[3D scene scripts]
********************

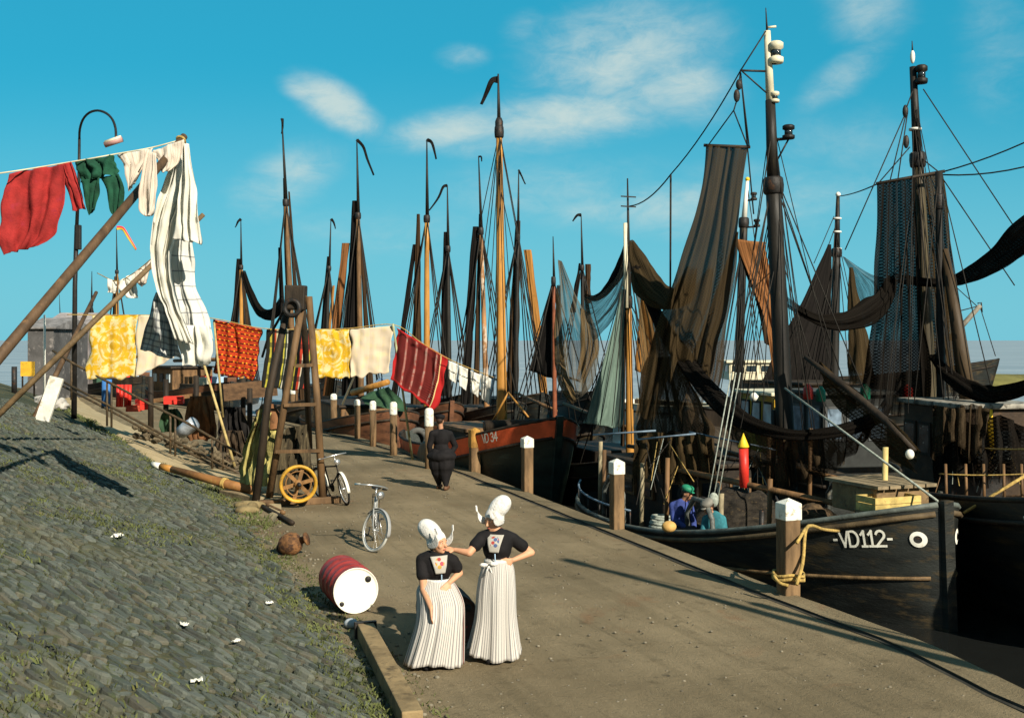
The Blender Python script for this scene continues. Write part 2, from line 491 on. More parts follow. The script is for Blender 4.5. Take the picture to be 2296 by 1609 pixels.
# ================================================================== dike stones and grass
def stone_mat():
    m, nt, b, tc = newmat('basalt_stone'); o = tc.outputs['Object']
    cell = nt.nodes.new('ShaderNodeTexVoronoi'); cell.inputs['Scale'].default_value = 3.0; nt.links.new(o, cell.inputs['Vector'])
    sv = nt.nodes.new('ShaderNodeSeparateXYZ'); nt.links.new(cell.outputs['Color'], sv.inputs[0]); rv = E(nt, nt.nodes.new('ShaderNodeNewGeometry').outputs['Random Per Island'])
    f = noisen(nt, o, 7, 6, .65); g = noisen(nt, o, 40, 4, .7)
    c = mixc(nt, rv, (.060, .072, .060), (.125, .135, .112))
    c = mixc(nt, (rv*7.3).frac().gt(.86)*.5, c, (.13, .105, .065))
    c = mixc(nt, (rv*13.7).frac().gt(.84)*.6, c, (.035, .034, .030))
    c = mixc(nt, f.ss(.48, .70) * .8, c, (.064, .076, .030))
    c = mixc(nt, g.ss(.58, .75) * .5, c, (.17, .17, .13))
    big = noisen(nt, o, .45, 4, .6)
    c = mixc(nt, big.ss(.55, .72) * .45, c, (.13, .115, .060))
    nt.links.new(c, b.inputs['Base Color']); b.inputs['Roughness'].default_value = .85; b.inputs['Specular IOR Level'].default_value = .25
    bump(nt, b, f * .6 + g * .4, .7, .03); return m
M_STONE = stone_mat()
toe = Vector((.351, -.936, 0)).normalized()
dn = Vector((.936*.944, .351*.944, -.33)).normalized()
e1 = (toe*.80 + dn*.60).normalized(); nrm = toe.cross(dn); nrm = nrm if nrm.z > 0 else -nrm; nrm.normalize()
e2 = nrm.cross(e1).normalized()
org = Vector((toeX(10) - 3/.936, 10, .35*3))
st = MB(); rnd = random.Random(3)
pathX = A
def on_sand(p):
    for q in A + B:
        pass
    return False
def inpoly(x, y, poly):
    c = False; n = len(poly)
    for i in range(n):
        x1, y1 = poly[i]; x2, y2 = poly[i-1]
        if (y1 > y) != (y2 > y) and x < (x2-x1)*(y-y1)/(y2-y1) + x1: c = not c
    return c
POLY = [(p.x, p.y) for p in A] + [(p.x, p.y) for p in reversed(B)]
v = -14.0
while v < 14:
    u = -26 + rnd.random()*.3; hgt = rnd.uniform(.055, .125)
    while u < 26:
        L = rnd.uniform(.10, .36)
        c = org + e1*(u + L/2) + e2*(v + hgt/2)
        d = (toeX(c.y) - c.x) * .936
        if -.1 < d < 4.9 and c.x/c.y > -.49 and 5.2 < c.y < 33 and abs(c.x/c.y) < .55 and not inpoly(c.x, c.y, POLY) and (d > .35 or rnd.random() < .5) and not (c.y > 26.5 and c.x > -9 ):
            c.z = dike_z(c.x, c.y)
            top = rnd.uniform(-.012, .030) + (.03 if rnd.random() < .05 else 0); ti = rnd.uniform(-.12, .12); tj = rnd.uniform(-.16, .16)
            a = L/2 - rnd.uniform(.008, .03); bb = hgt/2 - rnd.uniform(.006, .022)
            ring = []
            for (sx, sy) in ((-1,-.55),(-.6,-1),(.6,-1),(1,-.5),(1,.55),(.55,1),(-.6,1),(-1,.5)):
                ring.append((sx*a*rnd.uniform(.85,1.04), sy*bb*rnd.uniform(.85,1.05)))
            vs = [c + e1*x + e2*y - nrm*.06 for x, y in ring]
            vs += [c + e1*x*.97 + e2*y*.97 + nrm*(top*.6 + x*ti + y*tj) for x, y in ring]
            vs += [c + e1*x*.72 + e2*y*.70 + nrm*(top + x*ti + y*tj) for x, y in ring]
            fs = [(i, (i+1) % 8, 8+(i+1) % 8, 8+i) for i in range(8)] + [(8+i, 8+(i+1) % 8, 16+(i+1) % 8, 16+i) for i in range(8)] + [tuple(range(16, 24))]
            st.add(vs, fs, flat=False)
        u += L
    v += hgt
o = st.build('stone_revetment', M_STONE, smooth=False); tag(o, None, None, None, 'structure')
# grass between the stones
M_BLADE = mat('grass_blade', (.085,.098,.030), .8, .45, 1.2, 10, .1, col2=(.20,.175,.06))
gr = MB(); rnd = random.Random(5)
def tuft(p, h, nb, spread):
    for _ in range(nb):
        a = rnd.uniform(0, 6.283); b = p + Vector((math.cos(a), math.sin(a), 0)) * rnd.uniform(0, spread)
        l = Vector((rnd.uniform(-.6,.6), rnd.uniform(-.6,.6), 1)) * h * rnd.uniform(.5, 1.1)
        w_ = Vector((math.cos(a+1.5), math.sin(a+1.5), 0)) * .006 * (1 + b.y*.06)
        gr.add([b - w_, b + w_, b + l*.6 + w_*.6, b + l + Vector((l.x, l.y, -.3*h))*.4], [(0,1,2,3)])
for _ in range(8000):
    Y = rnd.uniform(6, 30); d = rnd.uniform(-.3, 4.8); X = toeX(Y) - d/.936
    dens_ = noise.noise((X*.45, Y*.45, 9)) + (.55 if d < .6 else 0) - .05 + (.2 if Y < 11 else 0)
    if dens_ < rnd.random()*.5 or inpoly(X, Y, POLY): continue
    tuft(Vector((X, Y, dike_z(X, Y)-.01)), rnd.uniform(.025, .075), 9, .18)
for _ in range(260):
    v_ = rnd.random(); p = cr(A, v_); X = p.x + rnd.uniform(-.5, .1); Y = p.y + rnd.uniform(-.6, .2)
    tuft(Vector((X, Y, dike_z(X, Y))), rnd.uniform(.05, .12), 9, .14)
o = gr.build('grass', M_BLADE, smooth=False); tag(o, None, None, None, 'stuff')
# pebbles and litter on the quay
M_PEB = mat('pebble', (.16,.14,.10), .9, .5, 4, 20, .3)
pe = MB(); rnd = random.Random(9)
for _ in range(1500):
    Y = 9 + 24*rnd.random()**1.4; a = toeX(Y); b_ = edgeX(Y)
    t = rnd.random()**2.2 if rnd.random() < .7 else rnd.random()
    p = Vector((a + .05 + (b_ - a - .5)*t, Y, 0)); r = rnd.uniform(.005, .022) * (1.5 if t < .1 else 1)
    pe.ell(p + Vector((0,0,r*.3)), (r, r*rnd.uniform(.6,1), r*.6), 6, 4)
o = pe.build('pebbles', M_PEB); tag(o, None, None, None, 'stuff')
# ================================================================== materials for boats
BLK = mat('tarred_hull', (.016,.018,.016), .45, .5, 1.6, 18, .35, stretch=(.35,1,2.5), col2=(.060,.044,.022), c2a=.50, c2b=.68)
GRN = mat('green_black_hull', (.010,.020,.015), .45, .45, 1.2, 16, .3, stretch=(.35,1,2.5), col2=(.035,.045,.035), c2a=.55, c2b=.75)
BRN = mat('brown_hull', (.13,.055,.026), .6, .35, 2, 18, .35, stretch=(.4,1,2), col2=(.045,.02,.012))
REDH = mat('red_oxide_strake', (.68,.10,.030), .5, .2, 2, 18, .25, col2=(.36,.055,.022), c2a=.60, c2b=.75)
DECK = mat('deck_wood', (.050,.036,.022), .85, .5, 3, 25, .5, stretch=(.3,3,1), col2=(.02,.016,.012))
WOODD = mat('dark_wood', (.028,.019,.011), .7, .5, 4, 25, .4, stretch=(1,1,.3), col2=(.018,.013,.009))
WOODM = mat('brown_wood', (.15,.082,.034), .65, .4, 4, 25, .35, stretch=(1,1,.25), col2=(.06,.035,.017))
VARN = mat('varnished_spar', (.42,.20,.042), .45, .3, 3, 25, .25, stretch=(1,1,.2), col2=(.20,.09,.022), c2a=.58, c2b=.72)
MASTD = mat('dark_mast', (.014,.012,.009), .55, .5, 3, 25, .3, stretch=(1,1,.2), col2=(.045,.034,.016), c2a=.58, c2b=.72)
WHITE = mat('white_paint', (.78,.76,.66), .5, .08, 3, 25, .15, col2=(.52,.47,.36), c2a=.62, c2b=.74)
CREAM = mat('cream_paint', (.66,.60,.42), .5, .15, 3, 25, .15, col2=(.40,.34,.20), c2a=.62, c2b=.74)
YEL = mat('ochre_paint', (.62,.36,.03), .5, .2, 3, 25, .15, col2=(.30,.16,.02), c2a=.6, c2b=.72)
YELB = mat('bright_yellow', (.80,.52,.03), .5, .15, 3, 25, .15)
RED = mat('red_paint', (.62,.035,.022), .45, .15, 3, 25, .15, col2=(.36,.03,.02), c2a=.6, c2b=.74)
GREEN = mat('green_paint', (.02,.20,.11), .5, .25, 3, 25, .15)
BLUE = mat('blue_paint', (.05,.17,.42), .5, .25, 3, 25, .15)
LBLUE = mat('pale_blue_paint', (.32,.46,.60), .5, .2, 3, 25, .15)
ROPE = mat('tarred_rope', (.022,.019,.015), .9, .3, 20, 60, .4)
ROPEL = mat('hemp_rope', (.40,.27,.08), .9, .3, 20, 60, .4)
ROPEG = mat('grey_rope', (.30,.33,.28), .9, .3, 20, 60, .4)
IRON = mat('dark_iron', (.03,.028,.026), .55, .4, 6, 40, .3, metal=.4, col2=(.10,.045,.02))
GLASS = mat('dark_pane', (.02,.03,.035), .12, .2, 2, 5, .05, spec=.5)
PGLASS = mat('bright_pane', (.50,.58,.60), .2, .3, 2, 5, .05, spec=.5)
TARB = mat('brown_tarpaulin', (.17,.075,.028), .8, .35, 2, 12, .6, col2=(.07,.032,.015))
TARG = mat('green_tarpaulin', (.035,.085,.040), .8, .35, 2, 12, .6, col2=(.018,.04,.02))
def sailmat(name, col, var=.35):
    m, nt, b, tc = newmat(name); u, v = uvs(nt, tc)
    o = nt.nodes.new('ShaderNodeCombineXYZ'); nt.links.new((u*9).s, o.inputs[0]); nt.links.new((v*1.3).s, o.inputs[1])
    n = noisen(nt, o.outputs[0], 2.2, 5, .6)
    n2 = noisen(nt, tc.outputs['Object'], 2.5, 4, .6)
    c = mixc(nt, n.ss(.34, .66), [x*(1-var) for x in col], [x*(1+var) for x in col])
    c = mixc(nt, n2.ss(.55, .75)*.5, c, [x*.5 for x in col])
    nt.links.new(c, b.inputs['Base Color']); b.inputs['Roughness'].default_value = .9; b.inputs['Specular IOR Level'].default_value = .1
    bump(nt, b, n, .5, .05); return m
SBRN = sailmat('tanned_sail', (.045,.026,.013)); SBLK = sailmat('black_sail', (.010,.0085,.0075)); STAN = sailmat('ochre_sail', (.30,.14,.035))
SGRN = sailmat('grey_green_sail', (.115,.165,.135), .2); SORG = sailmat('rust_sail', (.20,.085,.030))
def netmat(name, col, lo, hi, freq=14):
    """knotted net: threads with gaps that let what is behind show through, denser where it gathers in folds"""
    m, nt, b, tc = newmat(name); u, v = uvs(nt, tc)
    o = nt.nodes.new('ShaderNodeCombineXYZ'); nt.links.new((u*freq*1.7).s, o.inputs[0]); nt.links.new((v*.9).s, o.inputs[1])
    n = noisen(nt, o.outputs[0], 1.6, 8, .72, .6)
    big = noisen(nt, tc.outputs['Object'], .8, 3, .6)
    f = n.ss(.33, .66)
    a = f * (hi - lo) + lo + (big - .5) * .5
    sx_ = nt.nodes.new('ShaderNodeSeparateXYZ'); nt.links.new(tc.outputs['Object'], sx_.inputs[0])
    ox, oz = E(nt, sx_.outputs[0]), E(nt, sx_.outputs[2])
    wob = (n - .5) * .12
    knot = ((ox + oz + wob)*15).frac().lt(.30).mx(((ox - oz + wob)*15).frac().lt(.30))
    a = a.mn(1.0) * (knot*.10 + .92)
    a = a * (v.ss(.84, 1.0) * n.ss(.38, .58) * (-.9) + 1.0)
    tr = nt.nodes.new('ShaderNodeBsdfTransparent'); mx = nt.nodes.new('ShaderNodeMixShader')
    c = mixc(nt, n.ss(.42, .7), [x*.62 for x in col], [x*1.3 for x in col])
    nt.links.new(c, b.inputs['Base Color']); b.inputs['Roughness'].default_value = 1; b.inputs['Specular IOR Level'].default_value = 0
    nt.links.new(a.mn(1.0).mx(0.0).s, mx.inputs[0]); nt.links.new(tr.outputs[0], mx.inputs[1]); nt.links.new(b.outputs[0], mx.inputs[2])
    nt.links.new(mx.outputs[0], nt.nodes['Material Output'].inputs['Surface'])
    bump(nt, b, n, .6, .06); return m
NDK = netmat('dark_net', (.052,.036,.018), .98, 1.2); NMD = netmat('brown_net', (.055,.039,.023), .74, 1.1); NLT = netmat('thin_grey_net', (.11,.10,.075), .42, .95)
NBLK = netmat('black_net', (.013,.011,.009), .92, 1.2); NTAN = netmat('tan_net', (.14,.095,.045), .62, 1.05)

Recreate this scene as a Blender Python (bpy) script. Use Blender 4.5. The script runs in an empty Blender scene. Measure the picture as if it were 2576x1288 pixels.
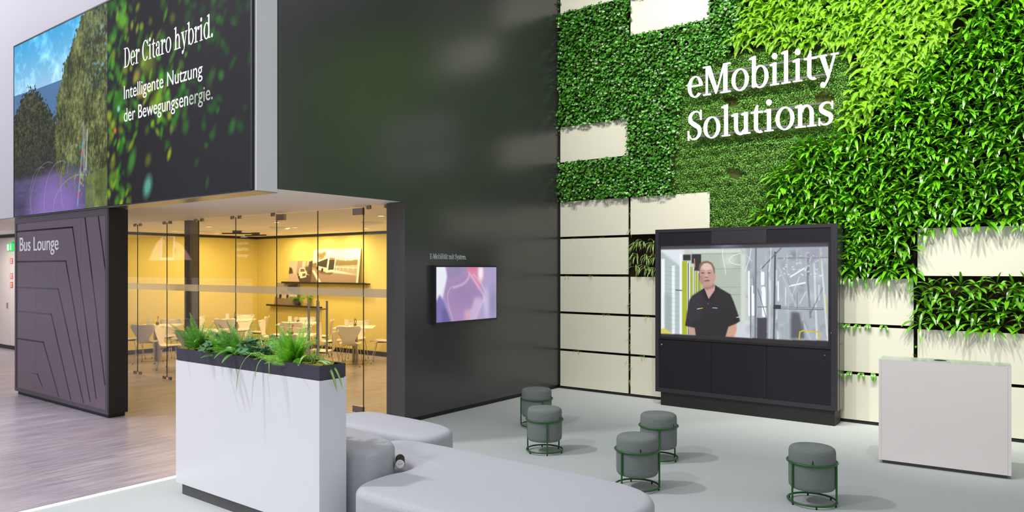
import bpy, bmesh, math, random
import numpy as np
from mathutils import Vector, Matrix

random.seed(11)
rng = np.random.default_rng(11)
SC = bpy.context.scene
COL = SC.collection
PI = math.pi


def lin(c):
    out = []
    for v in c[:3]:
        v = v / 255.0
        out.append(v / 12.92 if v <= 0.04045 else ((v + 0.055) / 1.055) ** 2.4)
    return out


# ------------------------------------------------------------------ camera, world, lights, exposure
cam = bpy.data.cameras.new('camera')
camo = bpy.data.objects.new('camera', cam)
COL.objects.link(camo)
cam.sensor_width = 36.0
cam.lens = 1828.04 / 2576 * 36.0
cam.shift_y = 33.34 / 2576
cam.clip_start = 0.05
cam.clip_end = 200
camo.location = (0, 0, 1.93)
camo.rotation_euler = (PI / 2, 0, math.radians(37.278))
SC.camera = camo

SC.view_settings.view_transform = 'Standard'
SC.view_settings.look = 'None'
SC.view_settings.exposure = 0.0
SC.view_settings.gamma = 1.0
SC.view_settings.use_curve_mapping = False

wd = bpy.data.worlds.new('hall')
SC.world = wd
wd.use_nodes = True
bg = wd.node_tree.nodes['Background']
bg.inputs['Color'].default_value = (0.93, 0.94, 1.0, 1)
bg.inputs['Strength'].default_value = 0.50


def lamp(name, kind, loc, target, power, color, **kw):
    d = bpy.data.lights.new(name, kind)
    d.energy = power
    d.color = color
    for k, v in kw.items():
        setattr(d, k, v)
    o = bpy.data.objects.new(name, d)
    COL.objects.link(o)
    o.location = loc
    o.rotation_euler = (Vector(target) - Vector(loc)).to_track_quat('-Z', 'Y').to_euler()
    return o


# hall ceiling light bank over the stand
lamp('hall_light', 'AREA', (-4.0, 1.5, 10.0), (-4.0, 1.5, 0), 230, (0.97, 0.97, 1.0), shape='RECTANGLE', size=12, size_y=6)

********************

Beginning with the line that holds "Recreate this scene" and ending with the last line of the material above, extract every line exactly, pictures excluded.

Correct response »
Recreate this scene as a Blender Python (bpy) script. Use Blender 4.5. The script runs in an empty Blender scene. Measure the picture as if it were 2576x1288 pixels.
import bpy, bmesh, math, random
import numpy as np
from mathutils import Vector, Matrix

random.seed(11)
rng = np.random.default_rng(11)
SC = bpy.context.scene
COL = SC.collection
PI = math.pi


def lin(c):
    out = []
    for v in c[:3]:
        v = v / 255.0
        out.append(v / 12.92 if v <= 0.04045 else ((v + 0.055) / 1.055) ** 2.4)
    return out


# ------------------------------------------------------------------ camera, world, lights, exposure
cam = bpy.data.cameras.new('camera')
camo = bpy.data.objects.new('camera', cam)
COL.objects.link(camo)
cam.sensor_width = 36.0
cam.lens = 1828.04 / 2576 * 36.0
cam.shift_y = 33.34 / 2576
cam.clip_start = 0.05
cam.clip_end = 200
camo.location = (0, 0, 1.93)
camo.rotation_euler = (PI / 2, 0, math.radians(37.278))
SC.camera = camo

SC.view_settings.view_transform = 'Standard'
SC.view_settings.look = 'None'
SC.view_settings.exposure = 0.0
SC.view_settings.gamma = 1.0
SC.view_settings.use_curve_mapping = False

wd = bpy.data.worlds.new('hall')
SC.world = wd
wd.use_nodes = True
bg = wd.node_tree.nodes['Background']
bg.inputs['Color'].default_value = (0.93, 0.94, 1.0, 1)
bg.inputs['Strength'].default_value = 0.50


def lamp(name, kind, loc, target, power, color, **kw):
    d = bpy.data.lights.new(name, kind)
    d.energy = power
    d.color = color
    for k, v in kw.items():
        setattr(d, k, v)
    o = bpy.data.objects.new(name, d)
    COL.objects.link(o)
    o.location = loc
    o.rotation_euler = (Vector(target) - Vector(loc)).to_track_quat('-Z', 'Y').to_euler()
    return o


# hall ceiling light bank over the stand
lamp('hall_light', 'AREA', (-4.0, 1.5, 10.0), (-4.0, 1.5, 0), 230, (0.97, 0.97, 1.0), shape='RECTANGLE', size=12, size_y=6)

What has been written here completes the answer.